● WHAT YOU SHOULD DO
Output the material word for word. Leave each picture out.

*-*-*

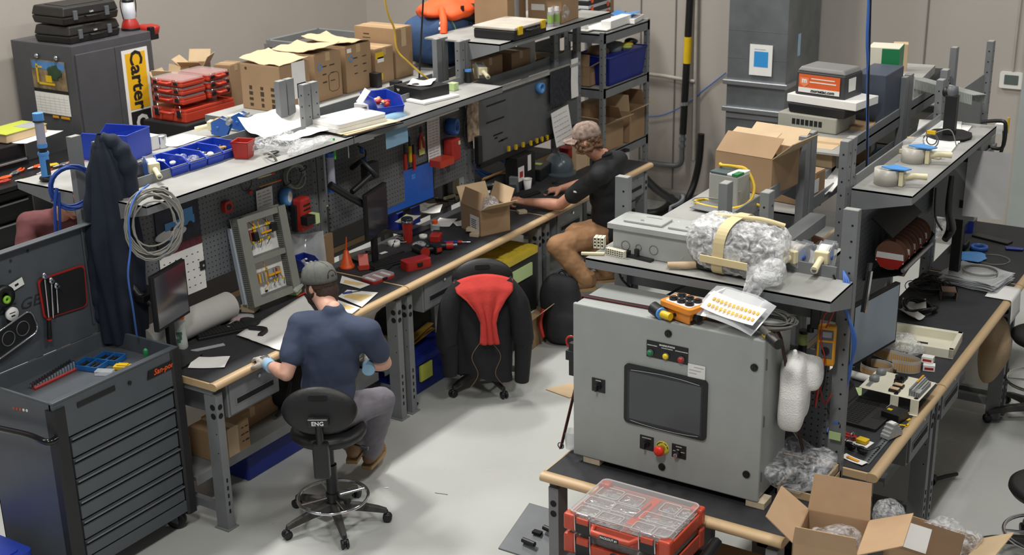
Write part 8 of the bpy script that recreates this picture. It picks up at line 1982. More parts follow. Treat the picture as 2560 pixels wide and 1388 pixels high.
for k in range(6):MB().b0(-.16,-.14,.011*k,.16,.14,.011*k+.004,0,TR(rz=.09*math.sin(k*2.1))).build('paper_pack',m_white if k%2==0 else m_steel_l,t);MB().sheet(.37,.33,TR((0,0,.011*k+.008),rz=.09*math.sin(k*2.1)),nz=.012,n=8).build('clear_sleeve',m_clearp,t)
MB().tube([V((.11*cos(a)+.02,.10*sin(a),.072+.001*a)) for a in[i*.35 for i in range(54)]],.003,6).build('wire_coil',m_cable_g,t)
c=RT(2520,735);o=MB().surf(lambda u,v:V((-.08+.22*min(u,.75)+.03*max(0,u-.75),-.13+.26*v,.006-.0*u if u<.72 else.006-((u-.72)/.28)**1.3*.16)),24,4).build('paper_sheet',m_white,loc=(-1.66,c.y+.0,BZ),solid=.001);tag(o,'white paper drooping over the front edge of the right bench','paper')
t=T('blue_tape_roll','blue tape roll on a crumpled blue cloth at the far right bench','tape',RT(2447,625));MB().lathe([(.04,0),(.06,0),(.06,.03),(.04,.03),(.04,0)],n=28).build('roll',m_blue_t,t)
q=RT(2430,645);clutter('crumpled light blue cloth below the blue tape roll','cloth','cloth',q,MB().ell((0,0,.008),(.12,.10,.012),24,10,nz=.4,ns=14),m_blue_l)
q=RT(2480,600);clutter('black strip tool tray lying at the far right bench','tool_strip','tool',q,MB().b0(-.14,-.04,0,.14,.04,.015),m_black,rz=-.3,bevel=.003)
q=RT(2535,625);clutter('black and blue cutters at the far right edge of the bench','cutters','cutters',q,MB().tube([(-.06,0,.01),(.06,.02,.01)],.01,8).tube([(-.05,-.03,.01),(.06,.0,.01)],.01,8),m_blue_d)
c=RT(2480,650);t=T('wire_ring','thin grey wire loop lying on the far right bench','wire',c);MB().ring((0,0,.003),.11,.0015,40,5).ring((.01,.01,.004),.105,.0015,40,5).build('wire',m_cable_g,t)
q=RT(2400,620);t=T('cordless_drill','dark teal cordless drill standing on the far right bench','drill',(q.x,q.y,BZ));MB().b0(-.05,-.06,0,.05,.06,.05).build('battery',m_black,t,bevel=.008);MB().tube([(0,0,.05),(0,.01,.16)],.022,10).build('grip',mat('drill_teal','1e3f45',.5),t);MB().cyl((0,-.09,.19),(0,.08,.19),.034,n=16).build('motor',MATS['drill_teal'],t);MB().cyl((0,-.15,.19),(0,-.09,.19),.016,n=12).build('chuck',m_black,t)
q=PX(2405,545,-1.9);q=RT(2412,590);t=T('drill','blue and black drill stand with a cable behind the teal drill','drill',(q.x,q.y+.1,BZ));MB().cyl((0,0,0),(0,0,.26),.032,n=16).build('body',m_blue_d,t);MB().ell((0,0,.3),(.05,.06,.06),14,10).build('head',m_black,t)
for k,(px,py) in enumerate(((2340,600),(2330,560))):q=RT(px,py);bag(('clear crumpled bag with tools under the far shelf','white crumpled wrapper behind the drill')[k],(q.x-.05,q.y,BZ),(.12,.12,.08),seed=51+k,m=None if k==0 else m_foam)
q=PX(2210,640,-2.02)
t=T('spool_rack','black tilted wire spool dispenser holding red and white labelled wooden spools','spool rack',(0,0,0))
sp0,sp1=PX(2195,700,-1.93),PX(2275,610,-1.93)
y0_,y1_=7.10,7.66
bx_,bz_=-1.97,(sp0.z+sp1.z)/2
for y in(y1_,):
 MB().add([V((-2.17,y,1.72)),V((-1.93,y,1.52)),V((-1.97,y,1.44)),V((-2.18,y,1.36)),V((-2.17,y+.005,1.72)),V((-1.93,y+.005,1.52)),V((-1.97,y+.005,1.44)),V((-2.18,y+.005,1.36))],[(0,1,2,3),(7,6,5,4),(0,4,5,1),(1,5,6,2),(2,6,7,3),(3,7,4,0)]).build('side_panel',m_black,t)
MB().b0(-2.19,y0_,1.36,-2.175,y1_,1.74).build('back_panel',m_black,t);MB().box((-2.08,(y0_+y1_)/2,1.69),(.16,y1_-y0_,.008),ry=radians(38)).build('top_cover',m_black,t);MB().cyl((-1.945,y0_,1.46),(-1.945,y1_,1.46),.012,n=10).build('front_bar',m_alu,t)
MB().box((-2.06,(y0_+y1_)/2,1.40),(.24,y1_-y0_,.006),ry=radians(-18)).build('bottom_tray',m_black,t)
for k in range(5):
 y=y0_+.05+k*.115;s_=T('wire_spool','wooden wire spool with red and white label, %s from the near end'%('first','second','third','fourth','furthest')[k],'spool',(-2.03,y,1.53),0,'wire spools in the black rack')
 MB().cyl((0,-.028,0),(0,-.022,0),.085,n=28).cyl((0,.022,0),(0,.028,0),.085,n=28).build('flange',mat('spool_wood','6e4a38',.7,var=.1),s_);MB().cyl((0,-.022,0),(0,.022,0),.05,n=20).build('wire',m_black,s_)
 MB().prism([(-.08,-.02),(.08,-.02),(.075,.035),(-.075,.035)],.0282,.0288,X=TR(rx=pi/2,ry=0)@TR((0,-.02,0))).build('white_label',m_white,s_);MB().prism([(-.084,-.0),(.084,-.0),(.05,-.055),(-.05,-.055)],.0284,.029,X=TR(rx=pi/2)@TR((0,-.02,0))).build('red_label',m_red,s_)
q=PX(2170,730,-1.96);t=T('steel_ruler','shiny steel strip leaning behind the monitor','strip',q);MB().box((0,0,0),(.01,.035,.22),rx=radians(-14)).build('strip',m_chrome,t)
MB().box((-.012,.01,.02),(.01,.06,.26),rx=radians(-14)).build('backing',m_black,t)
q=RT(2285,690);carton('small carton with white papers behind the monitor under the spool rack',(q.x-.14,q.y+.05,BZ),(.16,.22,.16),.1);coil('cable_pile','black cables heaped behind the monitor on the right bench',RT(2320,715,.02),.11,.006,4,m_cable_k,jit=.03)
q=PX(2395,500,-1.78)
t=T('control_cabinet','tall grey control cabinet standing under the far right shelf with its door side showing lamps','cabinet',(-2.0,8.36,BZ));MB().b0(-.14,-.0,.46,.13,.36,.955).build('body',m_encl,t,bevel=.005)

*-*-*

● RESULT OF THE TASK
Write part 8 of the bpy script that recreates this picture. It picks up at line 1982. More parts follow. Treat the picture as 2560 pixels wide and 1388 pixels high.
for k in range(6):MB().b0(-.16,-.14,.011*k,.16,.14,.011*k+.004,0,TR(rz=.09*math.sin(k*2.1))).build('paper_pack',m_white if k%2==0 else m_steel_l,t);MB().sheet(.37,.33,TR((0,0,.011*k+.008),rz=.09*math.sin(k*2.1)),nz=.012,n=8).build('clear_sleeve',m_clearp,t)
MB().tube([V((.11*cos(a)+.02,.10*sin(a),.072+.001*a)) for a in[i*.35 for i in range(54)]],.003,6).build('wire_coil',m_cable_g,t)
c=RT(2520,735);o=MB().surf(lambda u,v:V((-.08+.22*min(u,.75)+.03*max(0,u-.75),-.13+.26*v,.006-.0*u if u<.72 else.006-((u-.72)/.28)**1.3*.16)),24,4).build('paper_sheet',m_white,loc=(-1.66,c.y+.0,BZ),solid=.001);tag(o,'white paper drooping over the front edge of the right bench','paper')
t=T('blue_tape_roll','blue tape roll on a crumpled blue cloth at the far right bench','tape',RT(2447,625));MB().lathe([(.04,0),(.06,0),(.06,.03),(.04,.03),(.04,0)],n=28).build('roll',m_blue_t,t)
q=RT(2430,645);clutter('crumpled light blue cloth below the blue tape roll','cloth','cloth',q,MB().ell((0,0,.008),(.12,.10,.012),24,10,nz=.4,ns=14),m_blue_l)
q=RT(2480,600);clutter('black strip tool tray lying at the far right bench','tool_strip','tool',q,MB().b0(-.14,-.04,0,.14,.04,.015),m_black,rz=-.3,bevel=.003)
q=RT(2535,625);clutter('black and blue cutters at the far right edge of the bench','cutters','cutters',q,MB().tube([(-.06,0,.01),(.06,.02,.01)],.01,8).tube([(-.05,-.03,.01),(.06,.0,.01)],.01,8),m_blue_d)
c=RT(2480,650);t=T('wire_ring','thin grey wire loop lying on the far right bench','wire',c);MB().ring((0,0,.003),.11,.0015,40,5).ring((.01,.01,.004),.105,.0015,40,5).build('wire',m_cable_g,t)
q=RT(2400,620);t=T('cordless_drill','dark teal cordless drill standing on the far right bench','drill',(q.x,q.y,BZ));MB().b0(-.05,-.06,0,.05,.06,.05).build('battery',m_black,t,bevel=.008);MB().tube([(0,0,.05),(0,.01,.16)],.022,10).build('grip',mat('drill_teal','1e3f45',.5),t);MB().cyl((0,-.09,.19),(0,.08,.19),.034,n=16).build('motor',MATS['drill_teal'],t);MB().cyl((0,-.15,.19),(0,-.09,.19),.016,n=12).build('chuck',m_black,t)
q=PX(2405,545,-1.9);q=RT(2412,590);t=T('drill','blue and black drill stand with a cable behind the teal drill','drill',(q.x,q.y+.1,BZ));MB().cyl((0,0,0),(0,0,.26),.032,n=16).build('body',m_blue_d,t);MB().ell((0,0,.3),(.05,.06,.06),14,10).build('head',m_black,t)
for k,(px,py) in enumerate(((2340,600),(2330,560))):q=RT(px,py);bag(('clear crumpled bag with tools under the far shelf','white crumpled wrapper behind the drill')[k],(q.x-.05,q.y,BZ),(.12,.12,.08),seed=51+k,m=None if k==0 else m_foam)
q=PX(2210,640,-2.02)
t=T('spool_rack','black tilted wire spool dispenser holding red and white labelled wooden spools','spool rack',(0,0,0))
sp0,sp1=PX(2195,700,-1.93),PX(2275,610,-1.93)
y0_,y1_=7.10,7.66
bx_,bz_=-1.97,(sp0.z+sp1.z)/2
for y in(y1_,):
 MB().add([V((-2.17,y,1.72)),V((-1.93,y,1.52)),V((-1.97,y,1.44)),V((-2.18,y,1.36)),V((-2.17,y+.005,1.72)),V((-1.93,y+.005,1.52)),V((-1.97,y+.005,1.44)),V((-2.18,y+.005,1.36))],[(0,1,2,3),(7,6,5,4),(0,4,5,1),(1,5,6,2),(2,6,7,3),(3,7,4,0)]).build('side_panel',m_black,t)
MB().b0(-2.19,y0_,1.36,-2.175,y1_,1.74).build('back_panel',m_black,t);MB().box((-2.08,(y0_+y1_)/2,1.69),(.16,y1_-y0_,.008),ry=radians(38)).build('top_cover',m_black,t);MB().cyl((-1.945,y0_,1.46),(-1.945,y1_,1.46),.012,n=10).build('front_bar',m_alu,t)
MB().box((-2.06,(y0_+y1_)/2,1.40),(.24,y1_-y0_,.006),ry=radians(-18)).build('bottom_tray',m_black,t)
for k in range(5):
 y=y0_+.05+k*.115;s_=T('wire_spool','wooden wire spool with red and white label, %s from the near end'%('first','second','third','fourth','furthest')[k],'spool',(-2.03,y,1.53),0,'wire spools in the black rack')
 MB().cyl((0,-.028,0),(0,-.022,0),.085,n=28).cyl((0,.022,0),(0,.028,0),.085,n=28).build('flange',mat('spool_wood','6e4a38',.7,var=.1),s_);MB().cyl((0,-.022,0),(0,.022,0),.05,n=20).build('wire',m_black,s_)
 MB().prism([(-.08,-.02),(.08,-.02),(.075,.035),(-.075,.035)],.0282,.0288,X=TR(rx=pi/2,ry=0)@TR((0,-.02,0))).build('white_label',m_white,s_);MB().prism([(-.084,-.0),(.084,-.0),(.05,-.055),(-.05,-.055)],.0284,.029,X=TR(rx=pi/2)@TR((0,-.02,0))).build('red_label',m_red,s_)
q=PX(2170,730,-1.96);t=T('steel_ruler','shiny steel strip leaning behind the monitor','strip',q);MB().box((0,0,0),(.01,.035,.22),rx=radians(-14)).build('strip',m_chrome,t)
MB().box((-.012,.01,.02),(.01,.06,.26),rx=radians(-14)).build('backing',m_black,t)
q=RT(2285,690);carton('small carton with white papers behind the monitor under the spool rack',(q.x-.14,q.y+.05,BZ),(.16,.22,.16),.1);coil('cable_pile','black cables heaped behind the monitor on the right bench',RT(2320,715,.02),.11,.006,4,m_cable_k,jit=.03)
q=PX(2395,500,-1.78)
t=T('control_cabinet','tall grey control cabinet standing under the far right shelf with its door side showing lamps','cabinet',(-2.0,8.36,BZ));MB().b0(-.14,-.0,.46,.13,.36,.955).build('body',m_encl,t,bevel=.005)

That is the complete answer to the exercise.